En la más reciente celebración de la Feria del Libro de Carabobo, que me parece que fue a finales de octubre del año pasado, Héctor Abad Faciolince perdió su libreta de anotaciones. Yo me la imaginé como una Moleskine negra, del tamaño de la palma de su mano extendida, con hojas blancas –es decir: sin líneas, porque me parece la pequeña letra de molde del autor de Medellín se mantiene derecha sin más indicaciones–. “Michelle, puedes creer que la boté: la dejé en un taxi, junto con unos libros. Los títulos ya los compraré, pero la libreta... ¡La libreta!”, me dijo. Y, de repente, aquellos ojos claros, enormes.
Yo, que lo
había esperado más de una hora para hacerle una entrevista –y no quiero que
esto se lea como reclamo, porque fue un placer–, lo miré haciéndome la
circunspecta y fui incapaz de hacer empatía con su desgracia. Es decir: Sí, me
daba pena, pero las palabras de Héctor me traspasaban sin herirme. Y eso que me
dijo varias veces que tenía sus anotaciones de los viajes que había hecho esas
semanas y de los últimos libros que había leído. Para tomar esas notas, ni que
volviera a viajar ni que leyera lo mismo.
Pero ahora
he perdido yo mi libreta. Sólo tenía allí anotadas tres ideas para cuentos,
unas notas para una entrevista con Ana Teresa Torres y un bosquejo del tema para
un libro que alguna vez me encantaría escribir.
Ahora, como
tampoco aparece mi pequeña libreta de una línea con la imagen del David de
Miguelángel en la portada.
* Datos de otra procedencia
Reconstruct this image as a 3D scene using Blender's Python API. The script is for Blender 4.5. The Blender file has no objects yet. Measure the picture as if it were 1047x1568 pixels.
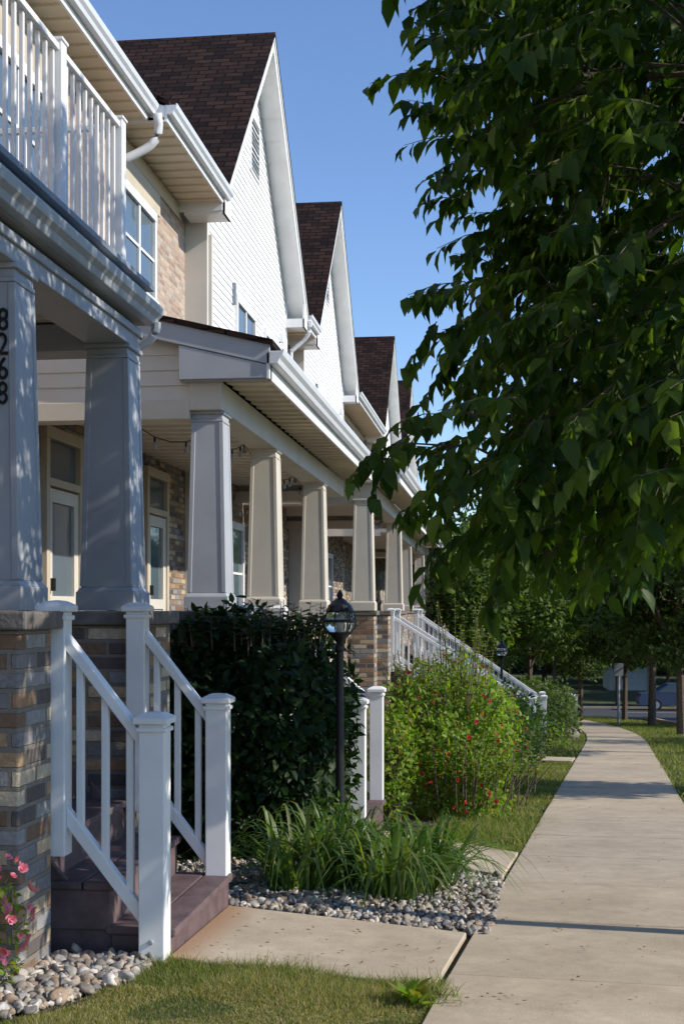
import bpy, math, random
import numpy as np
from mathutils import Vector
random.seed(7); rng=np.random.default_rng(7)
scene=bpy.context.scene
rad=math.radians
# ------------------------------------------------------------------ materials
MATS={}
def nt_new(name):
    m=bpy.data.materials.new(name); m.use_nodes=True
    nt=m.node_tree; nt.nodes.clear()
    out=nt.nodes.new('ShaderNodeOutputMaterial'); MATS[name]=m
    return m,nt,out
def N(nt,t,**kw):
    n=nt.nodes.new(t)
    for k,v in kw.items(): setattr(n,k,v)
    return n
def L(nt,a,b): nt.links.new(a,b)
def c4(c): return (c[0],c[1],c[2],1)
def ramp(nt,fac,stops,interp='LINEAR'):
    r=N(nt,'ShaderNodeValToRGB'); r.color_ramp.interpolation=interp
    e=r.color_ramp.elements
    e[0].position=stops[0][0]; e[0].color=c4(stops[0][1])
    e[1].position=stops[-1][0]; e[1].color=c4(stops[-1][1])
    for p,c in stops[1:-1]:
        x=e.new(p); x.color=c4(c)
    L(nt,fac,r.inputs[0]); return r.outputs[0]
def noise(nt,vec,scale,detail=4,rough=.55):
    n=N(nt,'ShaderNodeTexNoise'); n.inputs['Scale'].default_value=scale
    n.inputs['Detail'].default_value=detail; n.inputs['Roughness'].default_value=rough
    L(nt,vec,n.inputs['Vector']); return n.outputs[0]
def math_(nt,op,a,b=None):
    n=N(nt,'ShaderNodeMath',operation=op)
    for i,x in enumerate((a,b)):
        if x is None: continue
        if isinstance(x,(int,float)): n.inputs[i].default_value=x
        else: L(nt,x,n.inputs[i])
    return n.outputs[0]
def mixc(nt,fac,a,b,mode='MIX'):
    n=N(nt,'ShaderNodeMix',data_type='RGBA',blend_type=mode)
    for i,x in ((0,fac),(6,a),(7,b)):
        if isinstance(x,(int,float)): n.inputs[i].default_value=x
        elif isinstance(x,tuple): n.inputs[i].default_value=c4(x)
        else: L(nt,x,n.inputs[i])
    return n.outputs[2]
def bump(nt,h,strength,dist=.01):
    b=N(nt,'ShaderNodeBump'); b.inputs['Strength'].default_value=strength; b.inputs['Distance'].default_value=dist
    L(nt,h,b.inputs['Height']); return b.outputs[0]
def simple(name,col,rough=.6,var=.12,scale=6,bmp=0,bscale=60,metal=0,spec=.4):
    m,nt,out=nt_new(name)
    g=N(nt,'ShaderNodeNewGeometry'); p=g.outputs['Position']
    n=noise(nt,p,scale,3)
    lo=tuple(c*(1-var) for c in col); hi=tuple(min(1,c*(1+var)) for c in col)
    base=ramp(nt,n,[(.3,lo),(.7,hi)])
    b=N(nt,'ShaderNodeBsdfPrincipled'); L(nt,base,b.inputs['Base Color'])
    b.inputs['Roughness'].default_value=rough; b.inputs['Metallic'].default_value=metal
    b.inputs['Specular IOR Level'].default_value=spec
    if bmp: L(nt,bump(nt,noise(nt,p,bscale,3),bmp),b.inputs['Normal'])
    L(nt,b.outputs[0],out.inputs[0]); return m
def brickmat(name,w,h,cols,mortar,ms=.012,bmp=.8):
    m,nt,out=nt_new(name)
    g=N(nt,'ShaderNodeNewGeometry'); s=N(nt,'ShaderNodeSeparateXYZ'); L(nt,g.outputs['Position'],s.inputs[0])
    u=math_(nt,'ADD',math_(nt,'ADD',s.outputs[0],s.outputs[1]),100.0)
    v=math_(nt,'ADD',s.outputs[2],50.0)
    wn=noise(nt,g.outputs['Position'],14,3)
    u2=math_(nt,'ADD',u,math_(nt,'MULTIPLY',wn,.012)); v2=math_(nt,'ADD',v,math_(nt,'MULTIPLY',wn,.01))
    cb=N(nt,'ShaderNodeCombineXYZ'); L(nt,u2,cb.inputs[0]); L(nt,v2,cb.inputs[1])
    bt=N(nt,'ShaderNodeTexBrick'); L(nt,cb.outputs[0],bt.inputs['Vector'])
    bt.inputs['Scale'].default_value=1; bt.inputs['Brick Width'].default_value=w; bt.inputs['Row Height'].default_value=h
    bt.inputs['Mortar Size'].default_value=ms; bt.inputs['Mortar Smooth'].default_value=.3
    row=math_(nt,'FLOOR',math_(nt,'DIVIDE',v2,h))
    par=math_(nt,'FLOORED_MODULO',row,2.0)
    off=math_(nt,'MULTIPLY',math_(nt,'SUBTRACT',1.0,par),w*.5)
    col=math_(nt,'FLOOR',math_(nt,'DIVIDE',math_(nt,'ADD',u2,off),w))
    c2=N(nt,'ShaderNodeCombineXYZ'); L(nt,row,c2.inputs[0]); L(nt,col,c2.inputs[1])
    wn2=N(nt,'ShaderNodeTexWhiteNoise',noise_dimensions='2D'); L(nt,c2.outputs[0],wn2.inputs['Vector'])
    stops=[(i/len(cols),c) for i,c in enumerate(cols)]
    cc=ramp(nt,wn2.outputs[0],stops,'CONSTANT')
    cc=mixc(nt,.55,cc,ramp(nt,noise(nt,g.outputs['Position'],35,6,.7),[(.3,(.45,.45,.45)),(.7,(1.25,1.25,1.25))]),'MULTIPLY')
    base=mixc(nt,bt.outputs['Fac'],cc,mortar)
    b=N(nt,'ShaderNodeBsdfPrincipled'); L(nt,base,b.inputs['Base Color']); b.inputs['Roughness'].default_value=.85
    hh=math_(nt,'ADD',math_(nt,'SUBTRACT',1.0,bt.outputs['Fac']),math_(nt,'MULTIPLY',noise(nt,g.outputs['Position'],60,5),.5))
    hh=math_(nt,'ADD',hh,math_(nt,'MULTIPLY',wn2.outputs[0],.5))
    L(nt,bump(nt,hh,bmp,.012),b.inputs['Normal'])
    L(nt,b.outputs[0],out.inputs[0]); return m
def leafmat(name,cols,trans=.35,rough=.42,spec=.35):
    m,nt,out=nt_new(name)
    g=N(nt,'ShaderNodeNewGeometry')
    base=ramp(nt,g.outputs['Random Per Island'],[(i/(len(cols)-1),c) for i,c in enumerate(cols)])
    b=N(nt,'ShaderNodeBsdfPrincipled'); L(nt,base,b.inputs['Base Color']); b.inputs['Roughness'].default_value=rough
    b.inputs['Specular IOR Level'].default_value=spec
    t=N(nt,'ShaderNodeBsdfTranslucent'); L(nt,mixc(nt,1.0,base,(2.0,2.2,.6),'MULTIPLY'),t.inputs[0])
    mx=N(nt,'ShaderNodeMixShader'); mx.inputs[0].default_value=trans
    L(nt,b.outputs[0],mx.inputs[1]); L(nt,t.outputs[0],mx.inputs[2]); L(nt,mx.outputs[0],out.inputs[0]); return m
def islandmat(name,cols,rough=.7,bmp=0.3):
    m,nt,out=nt_new(name)
    g=N(nt,'ShaderNodeNewGeometry')
    base=ramp(nt,g.outputs['Random Per Island'],[(i/(len(cols)-1),c) for i,c in enumerate(cols)])
    n=noise(nt,g.outputs['Position'],70,5)
    base=mixc(nt,.5,base,ramp(nt,n,[(.3,(.6,.6,.6)),(.7,(1.2,1.2,1.2))]),'MULTIPLY')
    b=N(nt,'ShaderNodeBsdfPrincipled'); L(nt,base,b.inputs['Base Color']); b.inputs['Roughness'].default_value=rough
    L(nt,bump(nt,n,bmp),b.inputs['Normal'])
    L(nt,b.outputs[0],out.inputs[0]); return m

simple('white_paint',(.78,.78,.77),.45,.06,3)
simple('white_siding',(.90,.90,.89),.5,.04,2)
simple('cream_siding',(.66,.63,.56),.55,.05,2)
simple('white_gutter',(.70,.72,.74),.35,.05,2)
simple('gray_gutter',(.42,.45,.49),.35,.05,2)  # gutter white darkened to blue-gray: near porch's shade painted into the colour
simple('column_paint',(.62,.57,.48),.5,.06,2.5,.05,30)
simple('column_gray',(.41,.43,.46),.5,.08,2.5,.05,30)  # darker gray-blue copy of column_paint, shade on the porches baked into colour
simple('soffit_paint',(.78,.68,.52),.55,.06,3)
simple('ceiling_paint',(.80,.74,.64),.6,.05,2)
simple('tan_trim',(.54,.47,.36),.6,.07,3)
simple('gray_trim',(.22,.25,.29),.5,.06,3)
simple('door_paint',(.66,.62,.54),.45,.05,3)
simple('step_wood',(.125,.085,.085),.6,.3,9,.2,40)
simple('stone_cap',(.15,.135,.12),.8,.25,12,.5,50)
simple('black_metal',(.015,.015,.017),.35,.2,10)
simple('gray_metal',(.35,.36,.38),.45,.1,10)
simple('bark',(.10,.075,.055),.9,.45,18,.9,45)
simple('soil',(.055,.042,.032),.95,.4,15,.8,50)
simple('asphalt',(.055,.056,.06),.85,.2,3,.4,90)
simple('car_white',(.75,.75,.76),.25,.02,3)
simple('car_blue',(.06,.09,.15),.25,.05,3)
simple('tyre',(.02,.02,.02),.8,.1,3)
simple('dry_leaf',(.16,.09,.04),.8,.4,30)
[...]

Me acuerdo de la cara de Héctor. ¿Será que la dejé
en un taxi? ¿De qué se trataban esas notas para cuentos? ¿De qué género era aquél
libro que quería escribir?
Y la
exclamación de Héctor en mi memoria: “¡La libreta!” Y yo, ahora, tan tarde que
sí aprendí a hacer empatía.
1 comentario:
Me pregunto qué cosas de ti, que tú ignoras, sabe a esta hora la libreta extraviada. A veces, cuando releo lo que he puesto por escrito, me da la impresión de que mis palabras, cuando se saben liberadas de mi atención, se rebelan y me desconocen.